• PROBLEM TO WORK ON
Note each line where "Keep" appears, and copy it.

• DATA SUPPLIED
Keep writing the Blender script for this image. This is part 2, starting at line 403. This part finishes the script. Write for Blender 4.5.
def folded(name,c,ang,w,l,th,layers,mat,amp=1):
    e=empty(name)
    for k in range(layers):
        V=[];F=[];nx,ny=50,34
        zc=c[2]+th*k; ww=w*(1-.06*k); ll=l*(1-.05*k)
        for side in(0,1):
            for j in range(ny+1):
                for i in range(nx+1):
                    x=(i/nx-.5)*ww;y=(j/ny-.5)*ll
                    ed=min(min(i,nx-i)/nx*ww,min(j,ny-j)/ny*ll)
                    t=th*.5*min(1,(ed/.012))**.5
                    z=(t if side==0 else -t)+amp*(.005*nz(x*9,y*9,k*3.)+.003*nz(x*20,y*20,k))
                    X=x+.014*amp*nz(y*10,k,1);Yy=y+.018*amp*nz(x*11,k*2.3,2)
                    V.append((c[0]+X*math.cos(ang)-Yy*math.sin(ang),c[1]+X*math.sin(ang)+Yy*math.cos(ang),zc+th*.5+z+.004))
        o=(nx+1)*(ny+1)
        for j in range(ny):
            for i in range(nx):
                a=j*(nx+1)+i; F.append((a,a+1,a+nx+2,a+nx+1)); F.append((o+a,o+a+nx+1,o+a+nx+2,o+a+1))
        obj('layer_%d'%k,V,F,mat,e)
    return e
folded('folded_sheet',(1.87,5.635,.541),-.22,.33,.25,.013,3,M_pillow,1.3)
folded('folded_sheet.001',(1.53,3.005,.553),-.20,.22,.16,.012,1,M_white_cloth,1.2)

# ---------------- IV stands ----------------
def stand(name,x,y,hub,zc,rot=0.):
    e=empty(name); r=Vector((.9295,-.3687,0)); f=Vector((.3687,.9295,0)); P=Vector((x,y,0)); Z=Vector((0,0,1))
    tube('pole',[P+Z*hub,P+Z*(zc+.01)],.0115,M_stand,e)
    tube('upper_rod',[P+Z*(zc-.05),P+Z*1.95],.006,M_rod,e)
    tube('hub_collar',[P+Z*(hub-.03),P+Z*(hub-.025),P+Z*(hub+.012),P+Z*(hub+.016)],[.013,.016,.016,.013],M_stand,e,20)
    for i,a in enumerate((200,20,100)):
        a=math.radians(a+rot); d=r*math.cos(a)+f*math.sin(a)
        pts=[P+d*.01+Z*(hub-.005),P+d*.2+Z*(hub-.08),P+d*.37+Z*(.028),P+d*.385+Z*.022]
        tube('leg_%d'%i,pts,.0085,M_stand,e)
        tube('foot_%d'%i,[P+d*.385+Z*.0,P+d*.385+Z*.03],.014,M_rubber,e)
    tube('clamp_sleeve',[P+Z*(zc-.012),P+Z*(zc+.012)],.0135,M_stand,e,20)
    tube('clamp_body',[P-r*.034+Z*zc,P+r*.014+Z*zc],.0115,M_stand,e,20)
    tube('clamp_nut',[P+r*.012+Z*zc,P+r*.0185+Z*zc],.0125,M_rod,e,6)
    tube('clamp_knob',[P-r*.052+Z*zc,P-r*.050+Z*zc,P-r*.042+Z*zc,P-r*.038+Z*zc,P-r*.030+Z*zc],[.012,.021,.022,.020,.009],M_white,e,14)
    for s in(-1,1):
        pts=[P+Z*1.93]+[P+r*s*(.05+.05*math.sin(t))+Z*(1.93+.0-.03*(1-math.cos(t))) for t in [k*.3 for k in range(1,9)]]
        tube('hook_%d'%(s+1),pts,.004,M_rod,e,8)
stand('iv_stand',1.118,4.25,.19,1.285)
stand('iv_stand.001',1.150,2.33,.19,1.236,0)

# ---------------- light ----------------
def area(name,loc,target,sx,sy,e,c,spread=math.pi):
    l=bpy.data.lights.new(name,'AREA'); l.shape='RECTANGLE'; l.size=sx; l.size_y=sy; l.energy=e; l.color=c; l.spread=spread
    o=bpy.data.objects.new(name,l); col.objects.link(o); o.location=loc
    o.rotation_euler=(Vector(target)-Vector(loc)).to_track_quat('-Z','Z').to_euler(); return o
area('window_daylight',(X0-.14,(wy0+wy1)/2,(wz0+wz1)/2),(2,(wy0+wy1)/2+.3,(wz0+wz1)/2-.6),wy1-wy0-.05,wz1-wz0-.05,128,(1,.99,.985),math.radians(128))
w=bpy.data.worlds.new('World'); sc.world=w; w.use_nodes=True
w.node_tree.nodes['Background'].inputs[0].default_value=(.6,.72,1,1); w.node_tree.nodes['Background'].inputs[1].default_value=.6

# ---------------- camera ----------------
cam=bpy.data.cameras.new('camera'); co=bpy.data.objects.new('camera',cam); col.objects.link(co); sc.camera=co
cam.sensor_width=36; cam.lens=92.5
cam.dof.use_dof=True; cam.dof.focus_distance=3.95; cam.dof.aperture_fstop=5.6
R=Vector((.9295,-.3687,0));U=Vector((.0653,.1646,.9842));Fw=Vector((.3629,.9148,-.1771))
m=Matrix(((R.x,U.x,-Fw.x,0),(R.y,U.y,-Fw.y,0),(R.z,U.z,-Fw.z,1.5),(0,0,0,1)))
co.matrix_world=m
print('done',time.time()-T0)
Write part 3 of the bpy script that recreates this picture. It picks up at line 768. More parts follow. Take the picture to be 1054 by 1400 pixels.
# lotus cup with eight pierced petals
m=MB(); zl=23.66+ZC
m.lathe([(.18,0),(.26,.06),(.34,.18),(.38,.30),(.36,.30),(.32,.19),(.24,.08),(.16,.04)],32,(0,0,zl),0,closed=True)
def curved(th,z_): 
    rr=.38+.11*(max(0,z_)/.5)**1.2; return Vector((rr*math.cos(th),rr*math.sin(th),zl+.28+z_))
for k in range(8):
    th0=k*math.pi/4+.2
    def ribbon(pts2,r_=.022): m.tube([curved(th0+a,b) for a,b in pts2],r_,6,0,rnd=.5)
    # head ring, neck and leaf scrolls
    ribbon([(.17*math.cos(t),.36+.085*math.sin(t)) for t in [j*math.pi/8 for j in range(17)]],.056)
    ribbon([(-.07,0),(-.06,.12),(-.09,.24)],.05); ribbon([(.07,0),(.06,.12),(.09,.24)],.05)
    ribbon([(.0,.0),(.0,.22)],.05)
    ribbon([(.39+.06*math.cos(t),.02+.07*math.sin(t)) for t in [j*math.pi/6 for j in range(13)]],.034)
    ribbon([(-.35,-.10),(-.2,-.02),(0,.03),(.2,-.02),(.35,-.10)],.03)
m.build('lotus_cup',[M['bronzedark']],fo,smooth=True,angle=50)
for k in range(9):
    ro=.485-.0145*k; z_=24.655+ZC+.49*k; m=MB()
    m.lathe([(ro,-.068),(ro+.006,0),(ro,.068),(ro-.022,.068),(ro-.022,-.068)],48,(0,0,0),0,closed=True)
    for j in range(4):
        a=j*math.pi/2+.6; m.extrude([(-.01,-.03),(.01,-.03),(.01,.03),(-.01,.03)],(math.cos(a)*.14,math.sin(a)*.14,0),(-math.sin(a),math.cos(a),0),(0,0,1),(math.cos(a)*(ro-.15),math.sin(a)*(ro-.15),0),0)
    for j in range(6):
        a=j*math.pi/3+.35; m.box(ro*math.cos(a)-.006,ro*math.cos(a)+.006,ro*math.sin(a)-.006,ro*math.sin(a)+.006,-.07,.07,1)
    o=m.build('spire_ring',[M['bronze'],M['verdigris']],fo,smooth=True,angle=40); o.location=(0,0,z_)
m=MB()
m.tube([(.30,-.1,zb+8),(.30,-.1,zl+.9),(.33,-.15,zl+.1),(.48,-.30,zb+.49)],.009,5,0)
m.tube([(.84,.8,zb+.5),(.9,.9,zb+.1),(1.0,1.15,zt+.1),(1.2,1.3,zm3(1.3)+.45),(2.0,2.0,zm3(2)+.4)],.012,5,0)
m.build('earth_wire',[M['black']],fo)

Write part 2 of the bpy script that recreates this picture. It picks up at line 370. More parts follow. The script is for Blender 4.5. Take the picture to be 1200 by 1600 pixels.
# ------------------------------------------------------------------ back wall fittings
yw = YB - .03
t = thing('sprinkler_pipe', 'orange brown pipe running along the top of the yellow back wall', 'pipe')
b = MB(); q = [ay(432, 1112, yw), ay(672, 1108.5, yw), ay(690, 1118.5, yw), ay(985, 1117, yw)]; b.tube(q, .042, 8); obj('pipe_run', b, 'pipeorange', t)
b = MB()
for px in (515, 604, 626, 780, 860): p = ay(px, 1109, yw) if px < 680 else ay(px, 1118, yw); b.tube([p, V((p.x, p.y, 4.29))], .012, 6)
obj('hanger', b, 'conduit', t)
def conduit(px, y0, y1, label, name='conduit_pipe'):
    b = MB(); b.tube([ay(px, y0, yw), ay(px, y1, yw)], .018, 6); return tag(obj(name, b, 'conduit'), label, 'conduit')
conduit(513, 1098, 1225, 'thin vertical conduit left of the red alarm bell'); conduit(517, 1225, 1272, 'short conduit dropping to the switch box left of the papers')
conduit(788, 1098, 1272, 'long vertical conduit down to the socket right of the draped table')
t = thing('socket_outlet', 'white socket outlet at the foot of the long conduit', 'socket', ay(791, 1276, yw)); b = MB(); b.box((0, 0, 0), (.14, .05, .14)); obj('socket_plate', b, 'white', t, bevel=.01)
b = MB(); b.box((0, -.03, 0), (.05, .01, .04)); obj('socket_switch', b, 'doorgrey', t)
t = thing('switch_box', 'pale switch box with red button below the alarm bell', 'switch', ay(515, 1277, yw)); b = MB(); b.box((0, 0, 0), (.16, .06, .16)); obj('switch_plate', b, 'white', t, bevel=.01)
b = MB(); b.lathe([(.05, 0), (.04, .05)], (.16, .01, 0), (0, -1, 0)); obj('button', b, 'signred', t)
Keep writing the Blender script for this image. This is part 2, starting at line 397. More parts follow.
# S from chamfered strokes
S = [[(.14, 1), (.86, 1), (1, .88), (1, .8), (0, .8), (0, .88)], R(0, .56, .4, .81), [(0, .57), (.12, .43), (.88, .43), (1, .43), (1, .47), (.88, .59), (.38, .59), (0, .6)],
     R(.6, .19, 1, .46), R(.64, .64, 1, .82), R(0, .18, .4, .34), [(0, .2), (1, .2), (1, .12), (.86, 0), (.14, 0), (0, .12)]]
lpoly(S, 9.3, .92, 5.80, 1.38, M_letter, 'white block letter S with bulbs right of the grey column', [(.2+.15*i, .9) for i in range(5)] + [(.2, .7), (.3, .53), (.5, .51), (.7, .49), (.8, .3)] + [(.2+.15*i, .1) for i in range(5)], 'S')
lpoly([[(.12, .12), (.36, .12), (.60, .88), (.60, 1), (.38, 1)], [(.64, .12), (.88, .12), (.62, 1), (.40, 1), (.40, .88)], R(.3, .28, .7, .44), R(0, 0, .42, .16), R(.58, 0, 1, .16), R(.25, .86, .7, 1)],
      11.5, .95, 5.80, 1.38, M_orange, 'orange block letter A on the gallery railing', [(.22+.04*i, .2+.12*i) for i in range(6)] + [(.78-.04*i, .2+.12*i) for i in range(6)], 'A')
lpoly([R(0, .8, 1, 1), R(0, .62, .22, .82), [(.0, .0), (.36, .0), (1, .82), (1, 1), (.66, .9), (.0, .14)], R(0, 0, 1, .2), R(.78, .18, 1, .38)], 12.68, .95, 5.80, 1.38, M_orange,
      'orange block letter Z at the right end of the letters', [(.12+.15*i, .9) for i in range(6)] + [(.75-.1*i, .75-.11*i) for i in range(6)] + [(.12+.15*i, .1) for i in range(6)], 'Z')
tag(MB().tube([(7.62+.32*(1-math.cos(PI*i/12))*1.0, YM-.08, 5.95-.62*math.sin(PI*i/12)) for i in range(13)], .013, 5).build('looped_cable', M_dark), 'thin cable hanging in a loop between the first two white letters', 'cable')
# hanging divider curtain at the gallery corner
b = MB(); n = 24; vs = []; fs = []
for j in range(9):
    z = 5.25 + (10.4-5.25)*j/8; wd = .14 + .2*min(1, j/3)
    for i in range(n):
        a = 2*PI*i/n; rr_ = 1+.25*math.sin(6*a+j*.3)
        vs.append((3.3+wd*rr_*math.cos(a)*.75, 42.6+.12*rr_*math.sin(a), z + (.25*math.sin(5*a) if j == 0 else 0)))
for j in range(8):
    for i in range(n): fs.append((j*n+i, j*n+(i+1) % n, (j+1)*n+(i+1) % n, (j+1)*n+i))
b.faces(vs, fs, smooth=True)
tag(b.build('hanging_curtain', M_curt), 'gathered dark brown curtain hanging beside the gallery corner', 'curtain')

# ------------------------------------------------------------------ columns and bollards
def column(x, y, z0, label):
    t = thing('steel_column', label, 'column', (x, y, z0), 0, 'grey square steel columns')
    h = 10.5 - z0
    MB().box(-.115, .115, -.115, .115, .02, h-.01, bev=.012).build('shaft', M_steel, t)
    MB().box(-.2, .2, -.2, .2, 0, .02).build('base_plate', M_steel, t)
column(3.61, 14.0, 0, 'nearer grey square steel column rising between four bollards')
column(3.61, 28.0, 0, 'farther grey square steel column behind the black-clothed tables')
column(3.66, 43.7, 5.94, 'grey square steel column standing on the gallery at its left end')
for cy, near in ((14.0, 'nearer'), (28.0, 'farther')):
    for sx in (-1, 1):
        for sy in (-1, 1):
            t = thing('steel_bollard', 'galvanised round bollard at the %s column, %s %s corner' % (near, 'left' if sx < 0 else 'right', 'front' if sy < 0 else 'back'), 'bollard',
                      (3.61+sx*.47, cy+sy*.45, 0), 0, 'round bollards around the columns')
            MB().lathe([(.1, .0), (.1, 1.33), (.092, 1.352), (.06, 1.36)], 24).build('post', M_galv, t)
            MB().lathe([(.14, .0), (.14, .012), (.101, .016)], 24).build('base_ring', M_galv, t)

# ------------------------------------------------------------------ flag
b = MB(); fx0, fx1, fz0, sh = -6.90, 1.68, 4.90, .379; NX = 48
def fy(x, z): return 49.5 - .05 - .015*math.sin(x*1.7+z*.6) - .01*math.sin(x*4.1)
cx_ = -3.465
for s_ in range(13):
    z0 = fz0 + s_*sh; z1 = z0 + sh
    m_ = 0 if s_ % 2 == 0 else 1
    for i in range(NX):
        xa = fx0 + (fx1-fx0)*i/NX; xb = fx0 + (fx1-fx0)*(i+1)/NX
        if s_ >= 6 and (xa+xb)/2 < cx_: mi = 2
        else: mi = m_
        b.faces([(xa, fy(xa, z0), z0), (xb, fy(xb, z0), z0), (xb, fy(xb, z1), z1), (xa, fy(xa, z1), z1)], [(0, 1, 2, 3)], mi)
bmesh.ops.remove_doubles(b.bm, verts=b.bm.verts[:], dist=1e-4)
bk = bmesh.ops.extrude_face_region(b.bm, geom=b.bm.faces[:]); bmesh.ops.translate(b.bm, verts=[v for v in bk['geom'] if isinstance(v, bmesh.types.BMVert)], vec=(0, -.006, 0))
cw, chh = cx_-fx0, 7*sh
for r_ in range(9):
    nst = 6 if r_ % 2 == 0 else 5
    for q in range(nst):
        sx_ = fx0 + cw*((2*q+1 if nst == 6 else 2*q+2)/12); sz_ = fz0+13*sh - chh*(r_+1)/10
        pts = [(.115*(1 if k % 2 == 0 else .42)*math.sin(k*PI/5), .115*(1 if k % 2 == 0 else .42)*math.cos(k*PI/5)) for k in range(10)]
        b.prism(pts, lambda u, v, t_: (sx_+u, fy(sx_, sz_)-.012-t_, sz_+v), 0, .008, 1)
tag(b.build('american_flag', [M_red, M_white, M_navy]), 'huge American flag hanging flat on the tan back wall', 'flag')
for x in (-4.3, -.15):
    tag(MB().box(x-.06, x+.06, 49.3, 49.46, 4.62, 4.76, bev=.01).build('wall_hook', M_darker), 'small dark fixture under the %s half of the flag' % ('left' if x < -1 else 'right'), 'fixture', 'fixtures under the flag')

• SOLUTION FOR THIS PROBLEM
Keep writing the Blender script for this image. This is part 2, starting at line 403. This part finishes the script. Write for Blender 4.5.
Keep writing the Blender script for this image. This is part 2, starting at line 397. More parts follow.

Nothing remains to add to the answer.